To take one example, we are buying more clothing and discarding it sooner. The clothing industry accounts for 20% of our water pollution and remains only behind the fossil fuel industry in that regard. Every year the world consumes over 80 billion clothing items. In 2013 over 15 million tons of textile waste was produced according to the EPA. When clothing ends up in landfills. chemicals, such as dye, leach into the ground. When unsold clothes are burned, CO2 escapes—as much as 1.2 billion tons per a World Resources Institute report.
Amazon trees are being felled to make way for agriculture, reducing oxygen produced by them, and an environment for wild life. We buy knick-knacks, souvenirs, toys galore, decor for every holiday, political swag, gadgets for special uses or plain silliness—remember that awful fish on a board to hang on your wall that wagged its tail and talked or sang. When the last parent passes on, their belongings don’t. They are hauled to the dump by the truckloads.(Advice to the elderly is to clean out the attic so your loved ones are spared such trips.)

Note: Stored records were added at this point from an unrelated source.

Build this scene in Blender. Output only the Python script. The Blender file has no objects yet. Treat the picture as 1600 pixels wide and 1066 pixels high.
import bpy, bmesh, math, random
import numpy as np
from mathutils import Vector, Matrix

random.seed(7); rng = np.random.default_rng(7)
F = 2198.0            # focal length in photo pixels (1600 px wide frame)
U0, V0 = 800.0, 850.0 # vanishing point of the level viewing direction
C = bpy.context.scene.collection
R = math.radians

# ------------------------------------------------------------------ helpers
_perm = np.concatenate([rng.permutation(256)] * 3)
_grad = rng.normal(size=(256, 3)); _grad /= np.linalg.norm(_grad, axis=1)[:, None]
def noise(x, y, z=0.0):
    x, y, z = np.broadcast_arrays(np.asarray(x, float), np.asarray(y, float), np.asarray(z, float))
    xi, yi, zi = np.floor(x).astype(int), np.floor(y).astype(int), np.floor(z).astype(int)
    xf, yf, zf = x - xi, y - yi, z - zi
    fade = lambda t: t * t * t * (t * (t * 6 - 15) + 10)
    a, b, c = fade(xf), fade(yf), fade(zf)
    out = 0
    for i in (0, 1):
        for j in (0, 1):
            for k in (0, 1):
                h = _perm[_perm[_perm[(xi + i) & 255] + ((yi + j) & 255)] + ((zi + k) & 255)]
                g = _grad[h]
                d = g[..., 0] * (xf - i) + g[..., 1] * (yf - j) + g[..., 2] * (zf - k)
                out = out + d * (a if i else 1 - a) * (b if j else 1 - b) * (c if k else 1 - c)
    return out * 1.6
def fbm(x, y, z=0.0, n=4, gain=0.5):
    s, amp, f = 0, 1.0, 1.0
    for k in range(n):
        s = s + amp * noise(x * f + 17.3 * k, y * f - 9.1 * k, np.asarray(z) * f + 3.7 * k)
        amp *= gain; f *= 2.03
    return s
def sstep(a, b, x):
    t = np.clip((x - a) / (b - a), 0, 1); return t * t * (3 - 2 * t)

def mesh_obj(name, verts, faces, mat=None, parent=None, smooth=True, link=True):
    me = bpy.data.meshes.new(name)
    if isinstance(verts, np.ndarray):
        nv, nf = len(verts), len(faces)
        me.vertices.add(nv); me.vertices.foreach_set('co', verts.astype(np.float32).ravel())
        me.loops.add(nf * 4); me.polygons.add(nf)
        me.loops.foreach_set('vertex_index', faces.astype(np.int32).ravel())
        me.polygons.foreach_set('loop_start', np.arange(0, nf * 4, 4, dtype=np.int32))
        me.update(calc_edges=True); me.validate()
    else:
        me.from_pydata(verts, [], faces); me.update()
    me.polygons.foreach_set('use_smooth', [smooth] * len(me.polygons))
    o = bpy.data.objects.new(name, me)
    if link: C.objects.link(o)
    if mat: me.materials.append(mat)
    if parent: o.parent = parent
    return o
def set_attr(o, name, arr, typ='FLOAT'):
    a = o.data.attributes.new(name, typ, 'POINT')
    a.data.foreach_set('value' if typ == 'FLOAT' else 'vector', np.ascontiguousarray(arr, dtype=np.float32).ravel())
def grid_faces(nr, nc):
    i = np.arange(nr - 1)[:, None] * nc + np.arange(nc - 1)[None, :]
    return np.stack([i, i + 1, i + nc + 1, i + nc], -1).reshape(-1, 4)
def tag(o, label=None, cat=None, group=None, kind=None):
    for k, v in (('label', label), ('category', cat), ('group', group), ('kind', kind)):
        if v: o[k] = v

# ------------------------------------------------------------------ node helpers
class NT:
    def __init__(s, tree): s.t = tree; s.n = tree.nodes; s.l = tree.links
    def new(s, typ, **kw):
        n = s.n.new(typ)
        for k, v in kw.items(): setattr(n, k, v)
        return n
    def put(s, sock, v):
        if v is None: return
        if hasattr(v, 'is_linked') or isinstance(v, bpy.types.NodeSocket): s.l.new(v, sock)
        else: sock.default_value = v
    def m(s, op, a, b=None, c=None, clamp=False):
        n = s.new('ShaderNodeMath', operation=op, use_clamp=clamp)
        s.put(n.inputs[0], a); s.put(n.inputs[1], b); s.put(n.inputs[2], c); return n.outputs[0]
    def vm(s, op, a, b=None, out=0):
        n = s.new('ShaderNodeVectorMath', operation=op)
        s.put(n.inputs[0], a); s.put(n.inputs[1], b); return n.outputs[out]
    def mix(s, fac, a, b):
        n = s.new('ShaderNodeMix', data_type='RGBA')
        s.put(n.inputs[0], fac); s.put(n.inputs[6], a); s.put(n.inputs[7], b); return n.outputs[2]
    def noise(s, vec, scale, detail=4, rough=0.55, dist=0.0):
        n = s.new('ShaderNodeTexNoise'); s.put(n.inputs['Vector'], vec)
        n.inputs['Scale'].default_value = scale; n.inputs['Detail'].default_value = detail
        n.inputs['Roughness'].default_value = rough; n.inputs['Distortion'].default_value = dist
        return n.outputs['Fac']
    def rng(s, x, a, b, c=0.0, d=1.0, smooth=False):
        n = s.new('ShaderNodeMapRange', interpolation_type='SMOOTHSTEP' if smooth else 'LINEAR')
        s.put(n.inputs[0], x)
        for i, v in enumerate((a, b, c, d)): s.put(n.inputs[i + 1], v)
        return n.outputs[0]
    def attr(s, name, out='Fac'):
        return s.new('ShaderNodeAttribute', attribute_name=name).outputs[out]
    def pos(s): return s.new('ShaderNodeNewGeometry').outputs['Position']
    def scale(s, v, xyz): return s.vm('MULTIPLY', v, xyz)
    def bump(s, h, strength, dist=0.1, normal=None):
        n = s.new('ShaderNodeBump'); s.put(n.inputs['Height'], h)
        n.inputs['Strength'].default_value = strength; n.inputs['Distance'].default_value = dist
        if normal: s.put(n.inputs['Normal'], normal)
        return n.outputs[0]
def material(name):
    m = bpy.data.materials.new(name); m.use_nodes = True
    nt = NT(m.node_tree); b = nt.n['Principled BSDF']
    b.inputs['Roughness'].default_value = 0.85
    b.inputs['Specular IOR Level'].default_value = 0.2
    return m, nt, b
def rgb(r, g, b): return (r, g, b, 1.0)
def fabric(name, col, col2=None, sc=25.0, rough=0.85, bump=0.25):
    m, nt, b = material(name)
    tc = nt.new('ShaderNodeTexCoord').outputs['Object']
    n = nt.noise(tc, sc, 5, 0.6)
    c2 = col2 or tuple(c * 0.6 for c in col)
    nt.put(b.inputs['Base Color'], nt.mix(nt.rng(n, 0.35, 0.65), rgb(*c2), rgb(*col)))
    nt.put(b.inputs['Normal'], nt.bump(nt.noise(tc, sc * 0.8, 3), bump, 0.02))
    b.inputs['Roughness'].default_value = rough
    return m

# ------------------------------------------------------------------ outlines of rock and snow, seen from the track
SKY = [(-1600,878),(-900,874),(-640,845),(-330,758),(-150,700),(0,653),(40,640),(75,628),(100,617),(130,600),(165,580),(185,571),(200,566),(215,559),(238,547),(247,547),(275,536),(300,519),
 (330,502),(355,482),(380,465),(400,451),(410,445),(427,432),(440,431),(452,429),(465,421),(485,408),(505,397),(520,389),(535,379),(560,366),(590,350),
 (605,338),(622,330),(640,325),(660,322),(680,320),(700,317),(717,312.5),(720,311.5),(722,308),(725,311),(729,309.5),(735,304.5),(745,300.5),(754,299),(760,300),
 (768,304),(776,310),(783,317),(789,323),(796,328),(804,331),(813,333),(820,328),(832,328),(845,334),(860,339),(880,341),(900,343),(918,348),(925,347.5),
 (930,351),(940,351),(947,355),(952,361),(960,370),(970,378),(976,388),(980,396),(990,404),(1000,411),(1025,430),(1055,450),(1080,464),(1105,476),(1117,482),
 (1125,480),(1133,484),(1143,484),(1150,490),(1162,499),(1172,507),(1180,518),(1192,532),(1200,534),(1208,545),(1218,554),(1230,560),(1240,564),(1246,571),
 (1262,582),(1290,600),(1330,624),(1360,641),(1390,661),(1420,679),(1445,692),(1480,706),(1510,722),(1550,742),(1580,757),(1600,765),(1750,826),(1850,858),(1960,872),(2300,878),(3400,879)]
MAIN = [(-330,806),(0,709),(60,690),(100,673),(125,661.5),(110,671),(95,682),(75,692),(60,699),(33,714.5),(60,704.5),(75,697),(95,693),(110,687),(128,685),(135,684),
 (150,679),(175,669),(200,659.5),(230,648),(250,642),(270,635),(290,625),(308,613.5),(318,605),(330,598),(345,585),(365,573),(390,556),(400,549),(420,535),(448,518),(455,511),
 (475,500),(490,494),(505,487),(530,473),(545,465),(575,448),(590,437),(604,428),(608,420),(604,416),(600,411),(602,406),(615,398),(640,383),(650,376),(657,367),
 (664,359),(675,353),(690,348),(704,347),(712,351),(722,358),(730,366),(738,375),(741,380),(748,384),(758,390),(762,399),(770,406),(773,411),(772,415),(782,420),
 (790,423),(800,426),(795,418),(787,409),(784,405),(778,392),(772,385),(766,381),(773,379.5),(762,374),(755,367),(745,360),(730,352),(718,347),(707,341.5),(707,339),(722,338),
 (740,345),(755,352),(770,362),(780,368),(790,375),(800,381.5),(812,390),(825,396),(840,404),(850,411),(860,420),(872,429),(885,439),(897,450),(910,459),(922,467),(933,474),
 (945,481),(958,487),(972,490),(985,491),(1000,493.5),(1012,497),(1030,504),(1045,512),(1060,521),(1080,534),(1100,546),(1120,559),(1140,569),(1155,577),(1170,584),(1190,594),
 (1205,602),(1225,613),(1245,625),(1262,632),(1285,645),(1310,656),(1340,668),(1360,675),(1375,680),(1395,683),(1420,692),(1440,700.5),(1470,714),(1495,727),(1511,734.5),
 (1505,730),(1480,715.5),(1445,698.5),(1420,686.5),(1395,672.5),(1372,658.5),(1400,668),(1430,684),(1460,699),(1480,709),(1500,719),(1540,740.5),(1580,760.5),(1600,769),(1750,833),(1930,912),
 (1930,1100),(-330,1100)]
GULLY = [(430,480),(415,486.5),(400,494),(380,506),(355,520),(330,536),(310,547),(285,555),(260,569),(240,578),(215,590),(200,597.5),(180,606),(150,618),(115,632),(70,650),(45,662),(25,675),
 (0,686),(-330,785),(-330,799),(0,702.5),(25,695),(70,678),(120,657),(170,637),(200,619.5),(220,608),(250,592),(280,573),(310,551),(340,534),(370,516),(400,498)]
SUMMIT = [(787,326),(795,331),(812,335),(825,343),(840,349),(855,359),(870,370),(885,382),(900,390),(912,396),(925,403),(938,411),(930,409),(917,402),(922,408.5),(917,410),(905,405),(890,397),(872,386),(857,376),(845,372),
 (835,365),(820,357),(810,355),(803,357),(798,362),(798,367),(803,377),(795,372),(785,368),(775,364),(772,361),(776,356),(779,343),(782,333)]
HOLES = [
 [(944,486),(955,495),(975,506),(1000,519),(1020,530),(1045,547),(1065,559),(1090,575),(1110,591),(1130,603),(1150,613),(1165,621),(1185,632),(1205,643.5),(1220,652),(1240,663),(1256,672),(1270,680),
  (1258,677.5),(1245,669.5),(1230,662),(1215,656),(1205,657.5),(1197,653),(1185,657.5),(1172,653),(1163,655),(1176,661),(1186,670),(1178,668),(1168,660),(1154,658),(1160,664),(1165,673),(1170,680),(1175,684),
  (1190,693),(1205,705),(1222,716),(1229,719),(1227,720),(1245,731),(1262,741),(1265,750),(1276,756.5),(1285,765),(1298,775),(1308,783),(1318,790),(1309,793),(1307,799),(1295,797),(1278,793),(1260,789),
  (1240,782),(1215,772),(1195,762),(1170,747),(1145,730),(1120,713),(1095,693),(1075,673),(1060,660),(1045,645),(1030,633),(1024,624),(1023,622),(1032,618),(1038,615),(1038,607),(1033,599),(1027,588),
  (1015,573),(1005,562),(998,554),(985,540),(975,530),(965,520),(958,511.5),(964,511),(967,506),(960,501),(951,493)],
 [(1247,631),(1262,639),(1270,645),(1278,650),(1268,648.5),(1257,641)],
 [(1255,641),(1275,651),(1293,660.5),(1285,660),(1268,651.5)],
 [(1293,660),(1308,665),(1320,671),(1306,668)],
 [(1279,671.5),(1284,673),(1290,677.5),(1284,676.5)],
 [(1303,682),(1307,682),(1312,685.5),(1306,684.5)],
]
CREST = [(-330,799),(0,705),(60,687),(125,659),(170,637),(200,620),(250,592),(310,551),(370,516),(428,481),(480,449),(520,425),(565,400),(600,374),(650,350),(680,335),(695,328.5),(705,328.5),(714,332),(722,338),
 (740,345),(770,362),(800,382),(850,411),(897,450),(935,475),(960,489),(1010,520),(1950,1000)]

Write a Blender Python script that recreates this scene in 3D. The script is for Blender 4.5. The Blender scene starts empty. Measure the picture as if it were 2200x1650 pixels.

Plastic has been my bugaboo as it takes eons to degrade and is killing ocean life including the plankton that produce more oxygen than the Amazon forest. Containers for goods are next to unavoidable. We once used glass, but glass requires sand, of which there is not an infinite amount, and too much removal from some sites have had a negative impact. Cardboard originates from trees. Face it, we’re consuming at a faster rate than Mama Nature can provide.
I’m as guilty as the next person, seeking the perfect lemon squeezer, the foam pillow designed to prop my ipad in bed, plastic storage boxes to park stuff in my attic. Now, I’m determined to turn over a new leaf. I’m saving plastic containers and bags for reuse rather than buying those convenient seal plastic bags. I reuse unsoiled tinfoil. My hubby thinks I’m nuts but gets in trouble when he balls it up, thinking it’s fun. I’m encouraged by efforts to manufacture a biodegradable plastic or plastic-like material to use in containers, millennials who are eschewing abundant wardrobes. Like most of us I’ve spent most of my life accumulating. Now it’s time to stop and begin shedding. Unfortunately, most of the young don’t want our family heirlooms of china, crystal, and silver.
As a footnote, I highly recommend David Attenborough’s A Life on Our Planet on Netflix. In fact, it should be required in our schools and for adlults to be allowed to vote. I plan to devote my next blog to its message. The documentary not only is a stark commentary on human’s impact on the planet, it includes ways we can avoid disaster.